Le mardi 13 mai des manifestants ont provoqué une coupure d’électricité générale dans la région de Port-au-Prince et le département du Centre. Ils ont forcé l’arrêt de la centrale hydroélectrique qui alimente toute la région.
Le directeur de l’Électricité d’Haïti a dénoncé un sabotage. L’un des organisateurs a répondu que cette action était menée pour protester contre l’insécurité, déclarant : « Nous avons décidé d’arrêter la centrale hydroélectrique parce que le gouvernement a abandonné ces villes aux mains des gangs criminels. Les autorités refusent de déployer la force nécessaire pour chasser les bandits et ramener la paix. Tant que cette situation demeure, la centrale de production restera fermée ».
Les gangs organisés, assassins, kidnappeurs, s’en prennent à la population. Les raids dans les quartiers populaires ont entraîné plus de deux millions de déplacés internes, selon les chiffres d’organisations non gouvernementales. Les habitants des quartiers sont chassés par la violence des bandes criminelles qui emportent tout ce qu’elles trouvent puis incendient les maisons. Dans les décombres elles installent des postes armés pour combattre l’éventuelle venue de policiers.
La plus grande partie des victimes déplacées a trouvé refuge dans certains bâtiments publics, sur des terrains vides aménagés à la sauvette ou sur le trottoir dans la rue.
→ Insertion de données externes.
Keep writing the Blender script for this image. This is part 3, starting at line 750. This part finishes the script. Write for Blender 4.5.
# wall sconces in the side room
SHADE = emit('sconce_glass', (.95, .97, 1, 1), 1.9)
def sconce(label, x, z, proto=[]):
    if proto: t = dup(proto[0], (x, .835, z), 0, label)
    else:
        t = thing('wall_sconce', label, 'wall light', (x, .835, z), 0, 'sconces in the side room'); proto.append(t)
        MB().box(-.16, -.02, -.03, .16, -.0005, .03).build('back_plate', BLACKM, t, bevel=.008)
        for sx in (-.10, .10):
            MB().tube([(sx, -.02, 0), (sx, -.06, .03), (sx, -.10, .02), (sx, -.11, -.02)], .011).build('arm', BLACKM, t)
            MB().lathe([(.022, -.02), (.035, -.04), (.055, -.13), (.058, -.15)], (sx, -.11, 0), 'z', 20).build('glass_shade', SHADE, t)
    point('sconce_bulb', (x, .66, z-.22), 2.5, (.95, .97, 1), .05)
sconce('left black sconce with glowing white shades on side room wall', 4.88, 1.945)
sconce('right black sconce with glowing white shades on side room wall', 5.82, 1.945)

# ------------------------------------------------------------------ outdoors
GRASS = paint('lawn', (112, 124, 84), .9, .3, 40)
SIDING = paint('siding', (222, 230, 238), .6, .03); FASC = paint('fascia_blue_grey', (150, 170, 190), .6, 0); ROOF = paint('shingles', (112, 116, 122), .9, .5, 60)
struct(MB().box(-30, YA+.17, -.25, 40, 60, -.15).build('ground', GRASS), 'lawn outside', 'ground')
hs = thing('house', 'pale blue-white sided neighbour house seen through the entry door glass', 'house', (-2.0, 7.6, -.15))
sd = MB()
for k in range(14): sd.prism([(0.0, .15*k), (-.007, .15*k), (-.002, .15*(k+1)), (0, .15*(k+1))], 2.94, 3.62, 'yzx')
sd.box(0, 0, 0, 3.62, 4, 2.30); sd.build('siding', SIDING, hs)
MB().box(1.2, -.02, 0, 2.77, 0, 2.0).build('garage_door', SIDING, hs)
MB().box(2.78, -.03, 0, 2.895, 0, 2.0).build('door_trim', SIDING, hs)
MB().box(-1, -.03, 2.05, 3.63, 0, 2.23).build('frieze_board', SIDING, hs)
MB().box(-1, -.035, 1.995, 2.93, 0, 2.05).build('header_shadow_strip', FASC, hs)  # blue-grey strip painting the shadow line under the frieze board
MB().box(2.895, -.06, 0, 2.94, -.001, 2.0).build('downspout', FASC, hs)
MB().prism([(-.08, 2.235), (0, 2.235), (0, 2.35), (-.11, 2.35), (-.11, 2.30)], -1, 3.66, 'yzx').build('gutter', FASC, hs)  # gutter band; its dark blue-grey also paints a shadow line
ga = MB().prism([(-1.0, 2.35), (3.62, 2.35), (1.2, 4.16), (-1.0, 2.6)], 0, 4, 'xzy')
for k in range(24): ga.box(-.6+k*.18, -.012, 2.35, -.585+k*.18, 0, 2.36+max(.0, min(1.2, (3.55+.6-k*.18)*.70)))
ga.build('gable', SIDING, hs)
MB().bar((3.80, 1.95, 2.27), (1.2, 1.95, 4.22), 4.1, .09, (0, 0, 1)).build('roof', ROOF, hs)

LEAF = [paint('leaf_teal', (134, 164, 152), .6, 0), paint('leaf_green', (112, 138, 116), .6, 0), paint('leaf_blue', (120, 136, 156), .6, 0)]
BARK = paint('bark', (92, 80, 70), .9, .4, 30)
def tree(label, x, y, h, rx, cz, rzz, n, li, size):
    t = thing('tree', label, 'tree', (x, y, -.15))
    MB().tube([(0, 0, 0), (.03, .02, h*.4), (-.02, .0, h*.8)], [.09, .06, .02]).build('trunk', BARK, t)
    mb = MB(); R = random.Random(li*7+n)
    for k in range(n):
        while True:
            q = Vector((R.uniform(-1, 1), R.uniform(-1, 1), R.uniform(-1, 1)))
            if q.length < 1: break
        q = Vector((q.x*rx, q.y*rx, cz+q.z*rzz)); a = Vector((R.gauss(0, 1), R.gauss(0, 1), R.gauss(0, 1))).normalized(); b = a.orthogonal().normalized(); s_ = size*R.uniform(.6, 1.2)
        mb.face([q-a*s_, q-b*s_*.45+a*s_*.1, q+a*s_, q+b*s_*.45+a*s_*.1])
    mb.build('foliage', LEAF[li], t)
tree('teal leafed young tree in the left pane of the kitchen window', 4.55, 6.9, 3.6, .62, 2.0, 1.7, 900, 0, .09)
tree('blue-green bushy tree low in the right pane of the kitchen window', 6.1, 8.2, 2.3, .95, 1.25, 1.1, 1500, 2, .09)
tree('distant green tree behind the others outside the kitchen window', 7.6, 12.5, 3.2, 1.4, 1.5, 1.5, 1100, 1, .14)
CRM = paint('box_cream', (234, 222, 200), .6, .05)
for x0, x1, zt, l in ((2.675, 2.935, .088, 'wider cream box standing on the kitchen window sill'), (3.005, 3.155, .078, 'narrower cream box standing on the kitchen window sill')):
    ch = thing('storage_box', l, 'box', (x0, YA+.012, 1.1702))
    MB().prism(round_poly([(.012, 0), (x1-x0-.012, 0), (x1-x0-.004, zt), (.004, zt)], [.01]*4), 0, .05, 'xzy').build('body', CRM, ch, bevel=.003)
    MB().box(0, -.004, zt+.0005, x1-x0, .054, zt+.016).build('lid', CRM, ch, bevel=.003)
Nombreux aussi sont ceux qui tentent la chance de se rendre à l’extérieur du pays, fuyant l’incapacité ou la complicité des autorités. Mais ceux qui ont réussi à traverser vers la République dominicaine sont renvoyés après avoir subi la violence des gardes et l’ostracisme d’une partie de la population.
Quant aux ouvriers qui travaillent dans les rares usines ouvertes, ils subissent un blocage des salaires depuis trois ans. Aujourd’hui, avec la dévaluation de la gourde, le salaire journalier de 500 gourdes équivaut à peine à 3,30 euros. Avec cela un ouvrier ne peut même pas acheter un plat de riz avec sauce devant l’usine, c’est le prix du trajet aller-retour au travail. Alors pour ramener quelques sous à la maison, il vient à pied et ne mange pas à midi.
Dans le même temps les prix des produits de consommation courante ont doublé, triplé, idem pour ceux du transport en commun, du loyer. Devant la fonte de leur pouvoir d’achat, les ouvriers exigent des autorités un ajustement de salaire qui tienne compte de cette inflation. Ce n’est pas la priorité du Conseil Présidentiel de Transition dont les membres se bousculent pour être à la gestion de l’État et se servir dans les finances publiques.
Leur intervention contre l’insécurité est un fiasco. La police haïtienne est dépassée, sous-armée par rapport aux gangs. Quant à la mission multinationale de sécurité menée par le Kenya, elle est inefficace et son déploiement est resté localisé à la zone de l’aéroport. Durant les trois premiers mois de 2025, plus de 1 600 personnes ont été tuées selon les Nations Unies.
Asphyxiées par la violence des gangs, les masses populaires courbent le dos et résistent. Elles attendent le moment propice, une opportunité qui leur permettra de passer à l’action comme elles ont pu le faire à certains moments appelés « bwa kalé ». Elles s’efforcent de regrouper leurs forces, construire leur propre organisation pour pouvoir compter sur elles-mêmes.